# Goal
Reproduce exactly the lines from the line with "tone = SB[k, 5]" through the line with "P, lv, cl = crown_points(blobs, nclus, per, cr, r_);", both included, and no other lines.

>> START

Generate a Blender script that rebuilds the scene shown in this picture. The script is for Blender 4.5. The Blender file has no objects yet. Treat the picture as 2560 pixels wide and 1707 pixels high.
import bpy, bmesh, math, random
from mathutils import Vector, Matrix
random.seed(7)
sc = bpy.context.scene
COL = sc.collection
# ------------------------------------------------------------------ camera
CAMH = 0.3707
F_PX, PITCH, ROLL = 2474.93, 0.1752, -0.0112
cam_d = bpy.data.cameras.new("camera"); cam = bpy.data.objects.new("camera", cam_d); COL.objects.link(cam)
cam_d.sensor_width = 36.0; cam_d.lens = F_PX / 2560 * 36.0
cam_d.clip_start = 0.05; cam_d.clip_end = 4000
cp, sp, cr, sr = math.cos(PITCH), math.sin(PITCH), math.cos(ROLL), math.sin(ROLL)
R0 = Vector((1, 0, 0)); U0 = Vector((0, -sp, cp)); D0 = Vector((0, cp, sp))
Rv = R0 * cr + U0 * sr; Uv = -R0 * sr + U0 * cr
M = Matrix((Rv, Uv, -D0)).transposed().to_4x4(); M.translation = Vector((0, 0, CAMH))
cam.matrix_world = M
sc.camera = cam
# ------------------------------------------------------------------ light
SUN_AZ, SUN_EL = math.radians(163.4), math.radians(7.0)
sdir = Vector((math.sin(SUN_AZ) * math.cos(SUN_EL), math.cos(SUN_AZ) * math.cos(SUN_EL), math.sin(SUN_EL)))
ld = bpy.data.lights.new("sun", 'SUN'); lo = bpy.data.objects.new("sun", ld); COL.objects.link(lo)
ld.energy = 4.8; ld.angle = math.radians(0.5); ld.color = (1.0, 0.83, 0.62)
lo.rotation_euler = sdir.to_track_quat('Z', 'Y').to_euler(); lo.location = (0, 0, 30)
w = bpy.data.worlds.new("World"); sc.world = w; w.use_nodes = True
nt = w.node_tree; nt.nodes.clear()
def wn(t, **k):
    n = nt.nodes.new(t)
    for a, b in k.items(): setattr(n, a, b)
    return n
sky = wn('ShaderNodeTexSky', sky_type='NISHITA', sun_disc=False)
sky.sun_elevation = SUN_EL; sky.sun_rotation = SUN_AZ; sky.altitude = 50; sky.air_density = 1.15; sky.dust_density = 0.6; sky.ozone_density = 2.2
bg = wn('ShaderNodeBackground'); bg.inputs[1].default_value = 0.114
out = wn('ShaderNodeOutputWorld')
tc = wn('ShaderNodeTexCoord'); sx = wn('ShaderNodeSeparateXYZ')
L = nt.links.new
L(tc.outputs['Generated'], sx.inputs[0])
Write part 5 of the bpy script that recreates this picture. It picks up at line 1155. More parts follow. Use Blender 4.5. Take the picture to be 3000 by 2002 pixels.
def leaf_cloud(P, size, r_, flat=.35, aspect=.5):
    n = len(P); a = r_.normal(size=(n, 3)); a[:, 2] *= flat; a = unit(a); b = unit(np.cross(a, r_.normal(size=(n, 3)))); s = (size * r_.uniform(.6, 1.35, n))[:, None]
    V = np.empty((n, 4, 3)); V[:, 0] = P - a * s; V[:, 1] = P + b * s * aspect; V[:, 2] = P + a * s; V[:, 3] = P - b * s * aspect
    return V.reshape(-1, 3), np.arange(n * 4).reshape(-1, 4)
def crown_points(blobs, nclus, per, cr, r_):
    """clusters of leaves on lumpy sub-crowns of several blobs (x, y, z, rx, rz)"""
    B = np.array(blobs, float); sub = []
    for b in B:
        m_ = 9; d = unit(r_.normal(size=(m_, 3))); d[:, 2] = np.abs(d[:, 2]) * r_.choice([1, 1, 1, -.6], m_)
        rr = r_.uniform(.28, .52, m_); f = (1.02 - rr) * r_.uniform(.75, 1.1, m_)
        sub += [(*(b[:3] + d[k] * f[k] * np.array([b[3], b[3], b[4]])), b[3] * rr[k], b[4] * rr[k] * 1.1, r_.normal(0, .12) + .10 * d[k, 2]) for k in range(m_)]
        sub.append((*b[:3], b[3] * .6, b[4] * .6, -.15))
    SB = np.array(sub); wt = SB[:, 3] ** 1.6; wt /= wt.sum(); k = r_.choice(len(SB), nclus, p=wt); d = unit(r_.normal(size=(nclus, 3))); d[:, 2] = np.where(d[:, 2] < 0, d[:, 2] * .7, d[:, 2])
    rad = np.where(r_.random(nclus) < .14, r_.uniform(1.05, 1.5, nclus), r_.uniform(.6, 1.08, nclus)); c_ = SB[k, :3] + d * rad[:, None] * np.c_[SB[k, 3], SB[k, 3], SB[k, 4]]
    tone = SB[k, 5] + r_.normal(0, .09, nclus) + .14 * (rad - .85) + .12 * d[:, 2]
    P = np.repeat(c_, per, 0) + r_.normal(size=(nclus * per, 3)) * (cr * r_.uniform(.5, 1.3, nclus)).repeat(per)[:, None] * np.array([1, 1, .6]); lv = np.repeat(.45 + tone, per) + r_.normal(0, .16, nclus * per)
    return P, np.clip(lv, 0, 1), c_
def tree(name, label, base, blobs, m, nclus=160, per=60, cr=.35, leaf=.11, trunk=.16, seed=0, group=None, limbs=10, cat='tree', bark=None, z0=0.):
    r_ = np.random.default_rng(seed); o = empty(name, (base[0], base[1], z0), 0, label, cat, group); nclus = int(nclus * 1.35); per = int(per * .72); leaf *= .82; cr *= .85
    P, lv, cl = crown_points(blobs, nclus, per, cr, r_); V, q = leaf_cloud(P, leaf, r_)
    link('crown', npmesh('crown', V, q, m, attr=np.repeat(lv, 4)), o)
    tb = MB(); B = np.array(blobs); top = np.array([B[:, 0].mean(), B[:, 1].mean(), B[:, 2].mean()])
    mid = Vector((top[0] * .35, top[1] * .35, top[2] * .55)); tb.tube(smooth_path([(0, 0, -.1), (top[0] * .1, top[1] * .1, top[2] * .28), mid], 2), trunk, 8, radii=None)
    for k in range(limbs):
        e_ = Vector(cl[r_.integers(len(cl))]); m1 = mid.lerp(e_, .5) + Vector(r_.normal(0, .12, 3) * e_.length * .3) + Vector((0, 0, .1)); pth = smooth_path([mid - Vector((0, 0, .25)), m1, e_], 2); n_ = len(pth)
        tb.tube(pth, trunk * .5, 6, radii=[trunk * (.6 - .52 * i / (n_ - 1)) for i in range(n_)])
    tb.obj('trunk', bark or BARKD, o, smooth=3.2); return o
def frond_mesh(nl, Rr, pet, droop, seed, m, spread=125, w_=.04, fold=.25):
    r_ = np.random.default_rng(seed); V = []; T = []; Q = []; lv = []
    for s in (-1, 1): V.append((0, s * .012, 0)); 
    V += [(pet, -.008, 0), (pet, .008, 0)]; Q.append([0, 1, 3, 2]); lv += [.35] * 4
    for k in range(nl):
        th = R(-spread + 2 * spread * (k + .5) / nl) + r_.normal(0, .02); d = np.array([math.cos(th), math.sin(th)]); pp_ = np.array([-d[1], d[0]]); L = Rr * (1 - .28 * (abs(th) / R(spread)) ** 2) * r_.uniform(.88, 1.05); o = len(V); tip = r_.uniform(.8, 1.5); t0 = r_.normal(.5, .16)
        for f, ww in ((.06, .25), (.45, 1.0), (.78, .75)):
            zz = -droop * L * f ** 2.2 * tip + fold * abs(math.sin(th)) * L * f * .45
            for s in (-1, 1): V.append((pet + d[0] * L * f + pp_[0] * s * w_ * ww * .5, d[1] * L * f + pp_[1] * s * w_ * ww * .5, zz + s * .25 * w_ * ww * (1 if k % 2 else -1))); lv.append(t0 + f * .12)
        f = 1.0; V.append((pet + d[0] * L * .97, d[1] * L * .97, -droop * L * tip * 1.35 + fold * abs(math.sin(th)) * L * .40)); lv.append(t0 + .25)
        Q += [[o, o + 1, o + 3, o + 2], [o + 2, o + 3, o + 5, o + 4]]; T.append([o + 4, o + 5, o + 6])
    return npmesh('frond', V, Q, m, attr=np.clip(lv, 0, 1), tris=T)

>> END

# Exercise solution
    tone = SB[k, 5] + r_.normal(0, .09, nclus) + .14 * (rad - .85) + .12 * d[:, 2]
    P = np.repeat(c_, per, 0) + r_.normal(size=(nclus * per, 3)) * (cr * r_.uniform(.5, 1.3, nclus)).repeat(per)[:, None] * np.array([1, 1, .6]); lv = np.repeat(.45 + tone, per) + r_.normal(0, .16, nclus * per)
    return P, np.clip(lv, 0, 1), c_
def tree(name, label, base, blobs, m, nclus=160, per=60, cr=.35, leaf=.11, trunk=.16, seed=0, group=None, limbs=10, cat='tree', bark=None, z0=0.):
    r_ = np.random.default_rng(seed); o = empty(name, (base[0], base[1], z0), 0, label, cat, group); nclus = int(nclus * 1.35); per = int(per * .72); leaf *= .82; cr *= .85
    P, lv, cl = crown_points(blobs, nclus, per, cr, r_); V, q = leaf_cloud(P, leaf, r_)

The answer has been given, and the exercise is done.